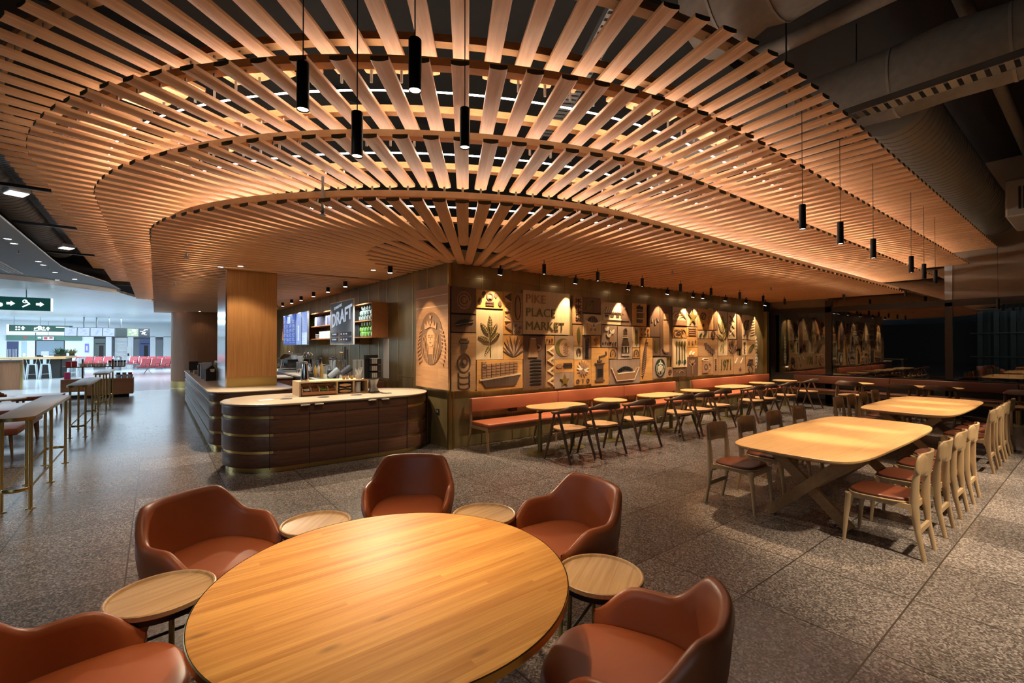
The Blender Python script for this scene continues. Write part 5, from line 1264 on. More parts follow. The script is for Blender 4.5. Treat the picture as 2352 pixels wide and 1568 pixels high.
        for x in (-.28, .2): add([(x*w-.15*w, .1*h), (x*w+.05*w, .40*h), (x*w+.09*w, .36*h), (x*w-.08*w, .1*h)], P_)
        add(star(.05*w, -.25*h, .1*w, .04*w), D)
    elif kind == 'guitar': add(ell(.02*w, .08*h, .26*w, .2*h), M_); add(arc(.02*w, .08*h, .26*w, .03*w, 0, 360, 18, .2*h), D, .018); add(ln((-.3*w, -.35*h), (.3*w, .3*h), .05*w), D, .02)
    elif kind == 'fish':
        for k in range(7): add(ln((-.4*w, (.36-.11*k)*h), (.4*w, (.42-.11*k)*h), .06*w), M_)
    elif kind == 'spoon': add(ell(0, .28*h, .16*w, .1*h), D); add(rc(-.03*w, -.4*h, .03*w, .2*h), D); [add(ell((.1 if k % 2 else -.1)*w, (.1-.09*k)*h, .05*w, .03*h, 8), D) for k in range(6)]
    elif kind == 'house':
        for k in range(4): add(rc((-.36+.05*k)*w, (-.05+.1*k)*h, (.3-.02*k)*w, (.01+.1*k)*h), D)
        add(arc(-.02*w, -.3*h, .25*w, .06*w, 0, 360, 4), D)
    return o
def carve(root, pieces, M):
    by = {}
    for poly, d, mat in pieces: by.setdefault(mat, MB()).prism(poly, 0, d, M)
    for mat, mb in by.items(): part('carving', mb, mat, root)
for x0, x1, z0, z1, mat, kind, label, th in BOARDS:
    w, h = x1-x0-.004, z1-z0-.004
    t = thing('carved_board', label, 'wall art', ((x0+x1)/2, 6.606, (z0+z1)/2), 0, 'boards of the carved mural')
    part('board', MB().b2((-w/2, -.035-th, -h/2), (w/2, -.02, h/2)), mat, t)
    part('batten', MB().b2((-w/2+.02, -.02, -h/2+.02), (w/2-.02, 0, h/2-.02)) if h < .3 else MB().b2((-w/2+.02, -.02, -h/2+.14), (w/2-.02, 0, h/2-.02)), 'black_metal', t)
    yf = -.035-th
    M = Matrix(((1, 0, 0, 0), (0, 0, -1, yf), (0, 1, 0, 0), (0, 0, 0, 1)))
    carve(t, motif(kind, w, h), M)
    def letters(s, sz, x, z, mt, sc=(1, 1), rot=0, al='LEFT', off=0, sp=1):
        me = text_mesh(s, sz, .006, mt, sc, off, al, sp); me.transform(Matrix.Translation((x, yf-.006, z)) @ Matrix.Rotation(pi/2, 4, 'X') @ Matrix.Rotation(rot, 4, 'Z')); link('lettering', me, t)
    if kind == 'pike':
        for s, z, x in (('PIKE', .245, -.54), ('PLACE', -.005, -.54), ('MARKET', -.255, -.545)): letters(s, .225, x, z, 'relief_olive' if s != 'PIKE' else 'relief_mid', (1.12, 1), sp=1.04)
    if kind == 'y1971': letters('1971', .50, 0, 0, 'relief_olive', (w*.9/1.13, h*.62/.36), al='CENTER')
    if kind == 'beanstxt': letters('BEANS', .11, 0, -.14, 'relief_dark', (1.0, 1.0), pi/2)
# white feather carved straight on the brass wall
t = thing('wall_feather', 'pale lacy feather fixed on the dark brass strip beside the mural end', 'wall art', (14.47, 6.606, 1.5))
M = Matrix(((1, 0, 0, 0), (0, 0, -1, -.004), (0, 1, 0, 0), (0, 0, 0, 1)))
part('blade', MB().prism(leaf(0, -.02, .52, .17, pi/2), 0, .014, M).prism(leaf(0, .05, .56, .18, -pi/2), 0, .012, M), 'relief_pale', t)
mb = MB()
for k in range(9):
    for s in (-1, 1):
        y = .40-.1*k; wd = .045 if k in (0, 4) else .06 if k < 4 else .065-.006*(k-5); mb.prism(ln((s*.012, y), (s*wd, y-.05), .016), 0, .019, M)
part('cutout', mb, 'relief_dark', t)
# emblem panel round the corner on the wall behind the island
t = thing('emblem_panel', 'tall wooden panel carved with a crowned long-haired figure, above the island end', 'wall art', (3.79, 7.127, 1.83))
H_, W_ = 1.72, 1.16
part('board', MB().b2((-.045, -W_/2, -H_/2), (-.01, W_/2, H_/2)), 'board_siren', t)
part('board_edge', MB().b2((-.01, -W_/2+.02, -H_/2+.02), (.008, W_/2-.02, H_/2-.02)), 'black_metal', t)
M = Matrix(((0, 0, -1, -.045), (-1, 0, 0, 0), (0, 1, 0, -.07), (0, 0, 0, 1)))
carve(t, siren(1.04, .98, 'relief_hair', 'board_siren'), M)
part('inlay_line', MB().b2((-.047, -W_/2, .52), (-.045, W_/2, .535)).b2((-.047, -W_/2, .70), (-.045, W_/2, .712)), 'relief_pale', t)
# ---------------------------------------------------------------- airport hall beyond the cafe
YF_ = 46.0
struct('wall_front', MB().b2((-40, YF_, 2.36), (26, YF_+.3, 3.6)).b2((-3.89-.4, YF_, 0), (-3.63, YF_+.3, 2.4)).b2((-2.95, YF_, 0), (-2.62, YF_+.3, 2.4)).b2((-1.67, YF_, 0), (-1.35, YF_+.3, 2.4)).b2((-.33, YF_, 0), (.0, YF_+.3, 2.4)).b2((.5, YF_, 0), (26, YF_+.3, 2.4)), 'hall_white')
struct('wall_recess', MB().b2((-5, YF_+1.2, 0), (4, YF_+1.3, 3)), 'hall_white')
struct('wall_side', MB().b2((-40, YF_+.05, 0), (-4.29, YF_+.3, 2.4)), 'hall_white')
struct('trim_8', MB().b2((-8.05, YF_-.06, 2.06), (-4.25, YF_, 2.40)), 'green_band')
struct('trim_9', MB().b2((-8.05, YF_-.08, 2.42), (-4.25, YF_, 2.80)), 'window_lit')
struct('wall_pier', MB().b2((-14, 41.0, 0), (-8.05, 41.4, 3.42)), 'hall_white')
for k, (a, b) in enumerate(((-3.63, -2.95), (-.99, -.33))):
    w = thing('shop_window', ['dark shop window behind the red seats, further from the wood wall', 'dark bluish shop window behind the red seats, closer to the wood wall'][k], 'shop window', ((a+b)/2, YF_+.25, .7))
    part('pane', MB().b2((-(b-a)/2, 0, 0), ((b-a)/2, .03, 1.5)), 'window_blue' if k else 'screen_off', w)
    part('display', MB().b2((-.05, -.02, .1), (.2, 0, 1.0)).b2((-.25, -.02, 1.1), (.28, 0, 1.16)), 'backroom', w)
    part('sill', MB().b2((-(b-a)/2, -.05, -.1), ((b-a)/2, .05, 0)), 'hall_white', w)
rs = thing('roller_shutter', 'closed white roller shutter between the two shop windows', 'shutter', (-2.05, YF_+.3, 0))
mb = MB()
for k in range(22): mb.b2((-.40, -.01*(k % 2), .105*k), (.36, .03, .105*k+.09))
part('slats', mb, 'white_paint', rs)
def flat(name, label, cat, x, y, z, w, h, mat, extra=(), t_=.05, group=None):
    o = thing(name, label, cat, (x, y, z), 0, group); part('panel', MB().b2((-w/2, 0, -h/2), (w/2, t_, h/2)), mat, o)
    for nm, a, b, m in extra: part(nm, MB().b2((a[0], -.012, a[1]), (b[0], 0, b[1])), m, o)
    return o
flat('poster_screen', 'violet poster screen on the white pier left of the shop windows'.replace('left of', 'before'), 'screen', -4.0, YF_-.06, 1.52, .21, .62, 'screen_indigo', (('picture', (-.04, -.2), (.06, .15), 'screen_pale'),))
flat('standing_notice', 'white standing notice with blue print beside the roller shutter', 'sign', -1.58, YF_-.4, .80, .24, 1.6, 'paper', (('print', (-.1, -.45), (-.03, -.25), 'screen_deep'), ('print', (-.1, .1), (.0, .3), 'pure_black')))
flat('service_door', 'dark double door under the green band, behind the white bar stools', 'door', -6.35, YF_, 1.0, .52, 1.9, 'backroom', (('red_sign', (-.25, -.62), (-.05, -.52), 'sign_red'), ('red_sign', (.02, -.62), (.25, -.52), 'sign_red'), ('door_gap', (-.01, -.9), (.01, .95), 'pure_black')))
flat('service_opening', 'dark blue opening with a white gate at the bar end', 'opening', -7.75, YF_, 1.0, .55, 1.95, 'window_blue', tuple(('gate_bar', (-.24+.07*k, -.95), (-.225+.07*k, .45), 'white_paint') for k in range(7)), t_=.03)
flat('grey_pillar_panel', 'grey wall panel with small red light beside the white gate', 'panel', -7.2, YF_-.02, 1.0, .22, 1.95, 'ceiling_grey', (('red_light', (-.05, -.35), (.05, -.25), 'sign_red'), ('white_light', (-.05, -.05), (.05, .15), 'sign_white')))
fs = thing('hanging_notice', 'small white and red fire notice hanging under the green band', 'sign', (-5.98, YF_-.3, 2.2)); part('panel', MB().b2((-.28, 0, -.12), (.28, .03, .12)), 'paper', fs); part('print', MB().b2((-.22, -.01, -.08), (-.05, 0, .08)).b2((.05, -.01, -.02), (.22, 0, .08)), 'sign_red', fs); part('rod', MB().cyl((0, .015, .12), (0, .015, 1.2), .01, n=6), 'grey_metal', fs)
for k, x in enumerate((-7.15, -6.45)): flat('exit_light', ['small red-edged lit plate on the green band', 'small white lit plate on the green band'][k], 'sign', x, YF_-.09, 2.24, .16, .1, 'sign_white' if k else 'sign_red', t_=.02)
# green wayfinding signs
def arrow(cx, cz, s, up=False):
    P = [(-.5, -.2), (.0, -.2), (.0, -.45), (.55, 0), (.0, .45), (.0, .2), (-.5, .2)]
    return [(cx+(-y if up else x)*s, cz+(x if up else y)*s) for x, y in P]
MX = Matrix(((1, 0, 0, 0), (0, 0, -1, 0), (0, 1, 0, 0), (0, 0, 0, 1)))
s1 = thing('wayfinding_sign', 'large hanging dark green sign with white arrows and an escalator symbol', 'sign', (-2.62, 20.4, 2.98))
part('panel', MB().b2((-4.2, 0, -.20), (0, .16, .20)), 'sign_green', s1); part('end_light', MB().b2((0, .0, -.20), (.03, .16, .20)), 'sign_white', s1); part('hanger', MB().cyl((-.55, .08, .2), (-.55, .08, .50), .012, n=8).cyl((-3.4, .08, .2), (-3.4, .08, .50), .012, n=8), 'grey_metal', s1)
for cx in (-.24, -.87): part('arrow', MB().prism(arrow(cx, .0, .17), 0, .008, MX), 'sign_white', s1)
mb = MB()
mb.prism(ln((-.62, -.10), (-.49, -.01), .035), 0, .008, MX).prism(ln((-.49, -.01), (-.46, .01), .04), 0, .008, MX).prism(ln((-.47, .01), (-.56, .09), .03), 0, .008, MX)
for q in arc(-.565, .075, .045, .022, 0, 360, 12): mb.prism(q, 0, .008, MX)
part('escalator_symbol', mb, 'sign_white', s1)
part('round_symbol', MB().prism(ell(-1.08, -.05, .05, .06), 0, .008, MX), 'sign_white', s1)
s2 = thing('wayfinding_sign', 'distant long green sign with white arrows and the letter B above the bar stools', 'sign', (-6.9, 40, 2.74))
part('panel', MB().b2((0, 0, -.19), (2.75, .15, .19)), 'green_band', s2); part('end_light', MB().b2((-.1, 0, -.20), (-.02, .15, .20)), 'sign_white', s2)
for x in (.2, 1.3, 2.4): part('hanger', MB().cyl((x, .07, .19), (x, .07, .7), .012, n=6), 'grey_metal', s2)
for cx in (.58, 1.65): part('arrow', MB().prism(arrow(cx, 0, .22, True), 0, .01, MX), 'sign_white', s2)
mb = MB()
for a in ((.30, .06), (.42, .06), (.30, -.08), (.42, -.08)): mb.prism(ell(a[0], a[1], .045, .045, 10), 0, .01, MX)
mb.prism(ln((1.05, -.06), (1.20, .08), .05), 0, .01, MX).prism(ln((1.05, .02), (1.2, .02), .04), 0, .01, MX).prism(rc(1.04, -.14, 1.22, -.11), 0, .01, MX).prism(ell(1.46, .05, .05, .06), 0, .01, MX).prism(rc(1.38, -.13, 1.56, -.06), 0, .01, MX).prism(rc(2.0, .06, 2.6, .12), 0, .01, MX)
part('symbol', mb, 'sign_white', s2)
me = text_mesh('B', .34, .004, 'sign_white', (1, 1), .012); me.transform(Matrix.Translation((1.30, -.006, 0)) @ Matrix.Rotation(pi/2, 4, 'X')); link('lettering', me, s2)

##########

__INSTRUCTION__
Return every line above that contains the word "picture".

__WRITTEN ANSWER__
The Blender Python script for this scene continues. Write part 5, from line 1264 on. More parts follow. The script is for Blender 4.5. Treat the picture as 2352 pixels wide and 1568 pixels high.
flat('poster_screen', 'violet poster screen on the white pier left of the shop windows'.replace('left of', 'before'), 'screen', -4.0, YF_-.06, 1.52, .21, .62, 'screen_indigo', (('picture', (-.04, -.2), (.06, .15), 'screen_pale'),))